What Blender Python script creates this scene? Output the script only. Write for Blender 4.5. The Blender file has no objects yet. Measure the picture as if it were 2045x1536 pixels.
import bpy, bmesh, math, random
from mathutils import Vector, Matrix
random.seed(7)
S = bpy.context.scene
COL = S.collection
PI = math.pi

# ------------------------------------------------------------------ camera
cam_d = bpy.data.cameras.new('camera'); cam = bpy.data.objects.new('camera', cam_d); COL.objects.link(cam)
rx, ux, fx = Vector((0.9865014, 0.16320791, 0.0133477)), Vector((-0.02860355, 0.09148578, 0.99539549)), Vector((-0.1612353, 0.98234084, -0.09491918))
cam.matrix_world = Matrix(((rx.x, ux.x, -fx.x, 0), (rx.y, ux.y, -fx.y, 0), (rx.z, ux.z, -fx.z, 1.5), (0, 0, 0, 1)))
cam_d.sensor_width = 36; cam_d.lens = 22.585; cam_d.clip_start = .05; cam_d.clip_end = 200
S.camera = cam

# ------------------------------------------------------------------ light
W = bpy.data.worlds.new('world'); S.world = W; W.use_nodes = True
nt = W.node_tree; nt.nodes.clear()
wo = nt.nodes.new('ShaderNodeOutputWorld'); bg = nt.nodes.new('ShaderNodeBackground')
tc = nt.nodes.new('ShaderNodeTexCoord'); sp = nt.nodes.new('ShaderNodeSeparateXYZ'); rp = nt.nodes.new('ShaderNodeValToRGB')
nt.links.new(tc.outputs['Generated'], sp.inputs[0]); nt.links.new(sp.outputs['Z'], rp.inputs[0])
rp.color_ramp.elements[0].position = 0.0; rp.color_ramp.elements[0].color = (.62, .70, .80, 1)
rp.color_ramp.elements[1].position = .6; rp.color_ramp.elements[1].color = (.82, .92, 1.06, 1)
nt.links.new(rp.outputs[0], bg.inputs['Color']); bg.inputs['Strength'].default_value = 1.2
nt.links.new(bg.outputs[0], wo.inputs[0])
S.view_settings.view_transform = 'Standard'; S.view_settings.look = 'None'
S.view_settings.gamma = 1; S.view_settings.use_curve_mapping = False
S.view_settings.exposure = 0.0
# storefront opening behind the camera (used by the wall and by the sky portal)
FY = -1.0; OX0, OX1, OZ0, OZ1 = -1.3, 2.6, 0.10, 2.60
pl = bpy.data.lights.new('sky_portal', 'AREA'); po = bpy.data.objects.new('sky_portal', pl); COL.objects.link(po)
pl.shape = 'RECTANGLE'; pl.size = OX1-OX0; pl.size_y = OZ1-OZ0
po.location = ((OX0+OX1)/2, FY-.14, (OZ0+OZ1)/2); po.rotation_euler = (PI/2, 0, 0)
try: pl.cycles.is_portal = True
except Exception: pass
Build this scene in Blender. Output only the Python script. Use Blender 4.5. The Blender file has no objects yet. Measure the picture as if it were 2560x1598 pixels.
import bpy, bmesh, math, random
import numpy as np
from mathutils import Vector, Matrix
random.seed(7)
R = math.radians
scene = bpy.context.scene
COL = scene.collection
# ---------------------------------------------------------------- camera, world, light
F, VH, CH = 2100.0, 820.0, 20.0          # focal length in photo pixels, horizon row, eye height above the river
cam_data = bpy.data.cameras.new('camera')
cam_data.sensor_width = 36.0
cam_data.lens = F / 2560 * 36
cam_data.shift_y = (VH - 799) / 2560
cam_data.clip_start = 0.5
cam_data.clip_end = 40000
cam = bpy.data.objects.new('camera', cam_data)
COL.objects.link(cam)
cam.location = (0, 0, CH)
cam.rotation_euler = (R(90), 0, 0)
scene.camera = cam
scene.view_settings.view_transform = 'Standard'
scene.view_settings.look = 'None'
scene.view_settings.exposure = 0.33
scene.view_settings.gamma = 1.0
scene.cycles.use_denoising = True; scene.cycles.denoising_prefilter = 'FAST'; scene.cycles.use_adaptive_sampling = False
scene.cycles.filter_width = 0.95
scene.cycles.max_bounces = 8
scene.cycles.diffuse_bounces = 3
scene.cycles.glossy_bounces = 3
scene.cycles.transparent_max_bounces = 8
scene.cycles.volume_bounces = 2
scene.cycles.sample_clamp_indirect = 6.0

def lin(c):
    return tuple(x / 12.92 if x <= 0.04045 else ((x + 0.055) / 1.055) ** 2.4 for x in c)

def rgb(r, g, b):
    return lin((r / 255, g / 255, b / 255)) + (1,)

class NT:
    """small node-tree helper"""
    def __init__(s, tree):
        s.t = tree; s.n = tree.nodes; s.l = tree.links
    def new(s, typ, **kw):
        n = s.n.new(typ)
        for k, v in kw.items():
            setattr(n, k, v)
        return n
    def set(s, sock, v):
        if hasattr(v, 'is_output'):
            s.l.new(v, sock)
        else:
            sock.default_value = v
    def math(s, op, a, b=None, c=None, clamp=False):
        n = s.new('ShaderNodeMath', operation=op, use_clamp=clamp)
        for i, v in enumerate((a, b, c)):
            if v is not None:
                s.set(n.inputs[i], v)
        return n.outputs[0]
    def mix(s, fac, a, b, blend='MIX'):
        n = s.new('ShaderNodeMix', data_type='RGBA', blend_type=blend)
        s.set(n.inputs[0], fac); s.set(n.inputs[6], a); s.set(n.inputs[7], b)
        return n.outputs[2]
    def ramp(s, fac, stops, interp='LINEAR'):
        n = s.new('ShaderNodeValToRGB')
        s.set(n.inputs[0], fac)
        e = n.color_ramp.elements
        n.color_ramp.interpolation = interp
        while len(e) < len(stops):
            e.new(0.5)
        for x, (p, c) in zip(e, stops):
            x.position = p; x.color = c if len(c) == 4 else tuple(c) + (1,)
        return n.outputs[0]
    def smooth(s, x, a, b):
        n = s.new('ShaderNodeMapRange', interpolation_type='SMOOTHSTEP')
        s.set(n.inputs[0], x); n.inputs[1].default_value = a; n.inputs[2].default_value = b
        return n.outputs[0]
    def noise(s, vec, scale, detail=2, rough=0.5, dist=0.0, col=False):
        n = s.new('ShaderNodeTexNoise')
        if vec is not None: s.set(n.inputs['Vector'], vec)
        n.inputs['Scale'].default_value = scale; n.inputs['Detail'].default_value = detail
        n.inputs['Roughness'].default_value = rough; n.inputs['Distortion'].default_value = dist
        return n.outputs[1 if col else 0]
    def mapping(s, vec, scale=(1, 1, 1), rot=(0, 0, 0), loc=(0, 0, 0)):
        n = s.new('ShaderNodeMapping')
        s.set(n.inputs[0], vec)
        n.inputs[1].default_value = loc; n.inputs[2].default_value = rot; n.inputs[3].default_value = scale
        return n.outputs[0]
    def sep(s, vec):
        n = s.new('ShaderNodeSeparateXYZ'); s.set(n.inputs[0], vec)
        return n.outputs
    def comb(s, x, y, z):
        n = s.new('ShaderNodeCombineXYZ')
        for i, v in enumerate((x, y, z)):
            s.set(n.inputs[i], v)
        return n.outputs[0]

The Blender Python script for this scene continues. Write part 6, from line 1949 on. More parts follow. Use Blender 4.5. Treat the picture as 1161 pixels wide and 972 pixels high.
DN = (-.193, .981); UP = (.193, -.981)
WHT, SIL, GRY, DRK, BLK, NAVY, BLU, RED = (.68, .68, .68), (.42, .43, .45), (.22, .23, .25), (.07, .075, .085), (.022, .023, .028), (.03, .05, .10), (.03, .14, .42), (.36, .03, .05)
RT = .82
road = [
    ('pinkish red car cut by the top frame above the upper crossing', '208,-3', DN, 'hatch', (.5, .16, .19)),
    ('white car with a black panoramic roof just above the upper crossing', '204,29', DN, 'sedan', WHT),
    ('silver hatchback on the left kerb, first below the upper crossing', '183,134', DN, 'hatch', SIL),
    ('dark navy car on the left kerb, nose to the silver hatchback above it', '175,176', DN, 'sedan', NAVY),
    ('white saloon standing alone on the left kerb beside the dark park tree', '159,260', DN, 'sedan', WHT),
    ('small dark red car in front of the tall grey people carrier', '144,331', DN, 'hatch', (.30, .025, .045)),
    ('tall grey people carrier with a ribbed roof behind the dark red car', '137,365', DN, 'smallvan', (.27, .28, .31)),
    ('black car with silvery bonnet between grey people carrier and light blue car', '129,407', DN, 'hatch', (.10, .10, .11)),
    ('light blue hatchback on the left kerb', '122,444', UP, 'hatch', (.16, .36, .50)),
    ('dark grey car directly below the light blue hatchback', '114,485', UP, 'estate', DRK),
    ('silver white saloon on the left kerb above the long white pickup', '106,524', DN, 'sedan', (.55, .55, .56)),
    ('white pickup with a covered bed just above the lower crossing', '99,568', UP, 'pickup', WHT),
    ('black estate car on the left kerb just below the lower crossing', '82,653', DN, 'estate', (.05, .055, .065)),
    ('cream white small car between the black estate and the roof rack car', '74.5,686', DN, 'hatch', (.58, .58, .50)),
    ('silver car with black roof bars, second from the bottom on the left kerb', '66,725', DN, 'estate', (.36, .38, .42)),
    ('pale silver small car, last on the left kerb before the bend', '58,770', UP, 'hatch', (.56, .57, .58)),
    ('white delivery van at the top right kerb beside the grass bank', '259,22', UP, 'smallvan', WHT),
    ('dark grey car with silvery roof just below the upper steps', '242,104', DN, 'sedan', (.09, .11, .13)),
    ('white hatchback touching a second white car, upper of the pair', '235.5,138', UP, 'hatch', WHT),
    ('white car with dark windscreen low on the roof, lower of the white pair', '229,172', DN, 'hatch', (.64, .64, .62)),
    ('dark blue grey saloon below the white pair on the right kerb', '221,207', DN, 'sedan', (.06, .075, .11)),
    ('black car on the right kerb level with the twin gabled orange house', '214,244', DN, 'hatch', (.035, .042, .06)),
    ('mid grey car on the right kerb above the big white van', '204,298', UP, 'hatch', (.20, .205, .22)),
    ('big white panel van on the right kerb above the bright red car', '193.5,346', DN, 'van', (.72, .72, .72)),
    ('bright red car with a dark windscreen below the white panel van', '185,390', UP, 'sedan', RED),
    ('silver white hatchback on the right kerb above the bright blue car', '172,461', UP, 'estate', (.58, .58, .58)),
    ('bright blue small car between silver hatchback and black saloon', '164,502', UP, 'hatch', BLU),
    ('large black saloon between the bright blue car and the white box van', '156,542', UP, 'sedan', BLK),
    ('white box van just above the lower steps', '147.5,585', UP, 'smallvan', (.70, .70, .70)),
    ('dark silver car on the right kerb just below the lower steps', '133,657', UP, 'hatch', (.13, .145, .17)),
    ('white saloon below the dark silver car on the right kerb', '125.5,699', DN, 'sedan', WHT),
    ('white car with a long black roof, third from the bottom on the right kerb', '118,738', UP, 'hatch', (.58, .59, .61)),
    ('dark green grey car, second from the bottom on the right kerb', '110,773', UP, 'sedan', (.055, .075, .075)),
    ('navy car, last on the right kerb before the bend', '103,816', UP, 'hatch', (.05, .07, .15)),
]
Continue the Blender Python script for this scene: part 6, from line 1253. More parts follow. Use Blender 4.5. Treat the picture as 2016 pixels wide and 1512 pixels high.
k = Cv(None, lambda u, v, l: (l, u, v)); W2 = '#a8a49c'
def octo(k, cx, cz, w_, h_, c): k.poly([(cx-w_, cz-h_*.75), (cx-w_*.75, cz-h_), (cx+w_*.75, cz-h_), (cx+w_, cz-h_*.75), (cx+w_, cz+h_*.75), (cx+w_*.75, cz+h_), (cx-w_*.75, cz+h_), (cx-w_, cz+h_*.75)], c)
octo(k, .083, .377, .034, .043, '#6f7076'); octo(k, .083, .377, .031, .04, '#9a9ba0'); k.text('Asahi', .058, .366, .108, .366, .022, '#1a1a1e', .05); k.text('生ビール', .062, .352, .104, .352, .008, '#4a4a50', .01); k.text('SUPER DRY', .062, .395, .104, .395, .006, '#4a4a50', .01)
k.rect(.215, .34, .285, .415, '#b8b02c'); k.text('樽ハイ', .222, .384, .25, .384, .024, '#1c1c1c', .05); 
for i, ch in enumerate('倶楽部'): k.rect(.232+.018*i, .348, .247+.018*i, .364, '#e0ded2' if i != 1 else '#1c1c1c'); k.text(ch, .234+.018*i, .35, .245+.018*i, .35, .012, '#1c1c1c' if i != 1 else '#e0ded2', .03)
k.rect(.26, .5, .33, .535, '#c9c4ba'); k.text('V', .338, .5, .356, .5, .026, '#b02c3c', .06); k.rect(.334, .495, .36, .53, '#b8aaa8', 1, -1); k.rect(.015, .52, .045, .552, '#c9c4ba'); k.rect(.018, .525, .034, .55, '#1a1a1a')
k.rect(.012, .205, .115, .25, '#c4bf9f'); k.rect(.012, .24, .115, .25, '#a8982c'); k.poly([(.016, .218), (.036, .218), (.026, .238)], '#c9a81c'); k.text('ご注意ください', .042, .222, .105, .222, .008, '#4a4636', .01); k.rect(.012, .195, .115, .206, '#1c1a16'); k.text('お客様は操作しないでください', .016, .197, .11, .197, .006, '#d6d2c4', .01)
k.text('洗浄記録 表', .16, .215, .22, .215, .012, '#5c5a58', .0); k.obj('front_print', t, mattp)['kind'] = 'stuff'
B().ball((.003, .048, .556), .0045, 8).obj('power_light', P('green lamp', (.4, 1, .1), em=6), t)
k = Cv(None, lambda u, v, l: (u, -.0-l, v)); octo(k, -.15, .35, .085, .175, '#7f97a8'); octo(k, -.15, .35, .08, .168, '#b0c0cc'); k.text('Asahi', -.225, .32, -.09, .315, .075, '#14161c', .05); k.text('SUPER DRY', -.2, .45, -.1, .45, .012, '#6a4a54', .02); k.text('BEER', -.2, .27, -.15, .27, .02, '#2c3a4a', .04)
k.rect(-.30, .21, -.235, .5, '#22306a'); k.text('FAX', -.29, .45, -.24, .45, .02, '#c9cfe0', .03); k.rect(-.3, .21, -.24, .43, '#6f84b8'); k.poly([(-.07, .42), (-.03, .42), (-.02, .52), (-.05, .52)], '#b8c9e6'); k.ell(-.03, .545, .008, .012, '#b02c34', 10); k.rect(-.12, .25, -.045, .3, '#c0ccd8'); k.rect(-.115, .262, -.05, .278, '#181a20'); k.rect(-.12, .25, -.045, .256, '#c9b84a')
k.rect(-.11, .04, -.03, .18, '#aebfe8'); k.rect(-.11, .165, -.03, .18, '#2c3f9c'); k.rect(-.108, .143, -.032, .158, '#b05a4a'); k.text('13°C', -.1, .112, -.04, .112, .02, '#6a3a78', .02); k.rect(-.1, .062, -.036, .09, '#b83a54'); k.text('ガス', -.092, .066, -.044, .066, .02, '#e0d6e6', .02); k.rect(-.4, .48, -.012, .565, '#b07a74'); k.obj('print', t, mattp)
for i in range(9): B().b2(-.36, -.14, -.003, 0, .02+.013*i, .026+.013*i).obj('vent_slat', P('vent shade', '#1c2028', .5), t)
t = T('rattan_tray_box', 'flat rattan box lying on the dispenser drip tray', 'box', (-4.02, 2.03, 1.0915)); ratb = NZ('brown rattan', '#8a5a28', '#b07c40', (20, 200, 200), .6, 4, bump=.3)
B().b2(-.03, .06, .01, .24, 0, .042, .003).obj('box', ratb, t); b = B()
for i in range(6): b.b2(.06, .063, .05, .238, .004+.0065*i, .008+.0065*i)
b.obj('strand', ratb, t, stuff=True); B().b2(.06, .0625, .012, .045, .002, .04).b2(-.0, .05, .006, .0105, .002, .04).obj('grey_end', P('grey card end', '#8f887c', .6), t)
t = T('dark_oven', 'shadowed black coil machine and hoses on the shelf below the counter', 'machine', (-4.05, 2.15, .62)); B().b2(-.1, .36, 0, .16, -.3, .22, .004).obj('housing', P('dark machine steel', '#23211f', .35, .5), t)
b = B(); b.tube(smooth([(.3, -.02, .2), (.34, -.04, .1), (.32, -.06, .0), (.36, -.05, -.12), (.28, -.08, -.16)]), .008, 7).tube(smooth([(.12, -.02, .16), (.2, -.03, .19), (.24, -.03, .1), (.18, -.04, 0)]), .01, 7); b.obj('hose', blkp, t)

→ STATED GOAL
Output only the lines from the top of the entries through the one holding "S.camera = cam", copied exactly.

→ EXPECTED ANSWER
What Blender Python script creates this scene? Output the script only. Write for Blender 4.5. The Blender file has no objects yet. Measure the picture as if it were 2045x1536 pixels.
import bpy, bmesh, math, random
from mathutils import Vector, Matrix
random.seed(7)
S = bpy.context.scene
COL = S.collection
PI = math.pi

# ------------------------------------------------------------------ camera
cam_d = bpy.data.cameras.new('camera'); cam = bpy.data.objects.new('camera', cam_d); COL.objects.link(cam)
rx, ux, fx = Vector((0.9865014, 0.16320791, 0.0133477)), Vector((-0.02860355, 0.09148578, 0.99539549)), Vector((-0.1612353, 0.98234084, -0.09491918))
cam.matrix_world = Matrix(((rx.x, ux.x, -fx.x, 0), (rx.y, ux.y, -fx.y, 0), (rx.z, ux.z, -fx.z, 1.5), (0, 0, 0, 1)))
cam_d.sensor_width = 36; cam_d.lens = 22.585; cam_d.clip_start = .05; cam_d.clip_end = 200
S.camera = cam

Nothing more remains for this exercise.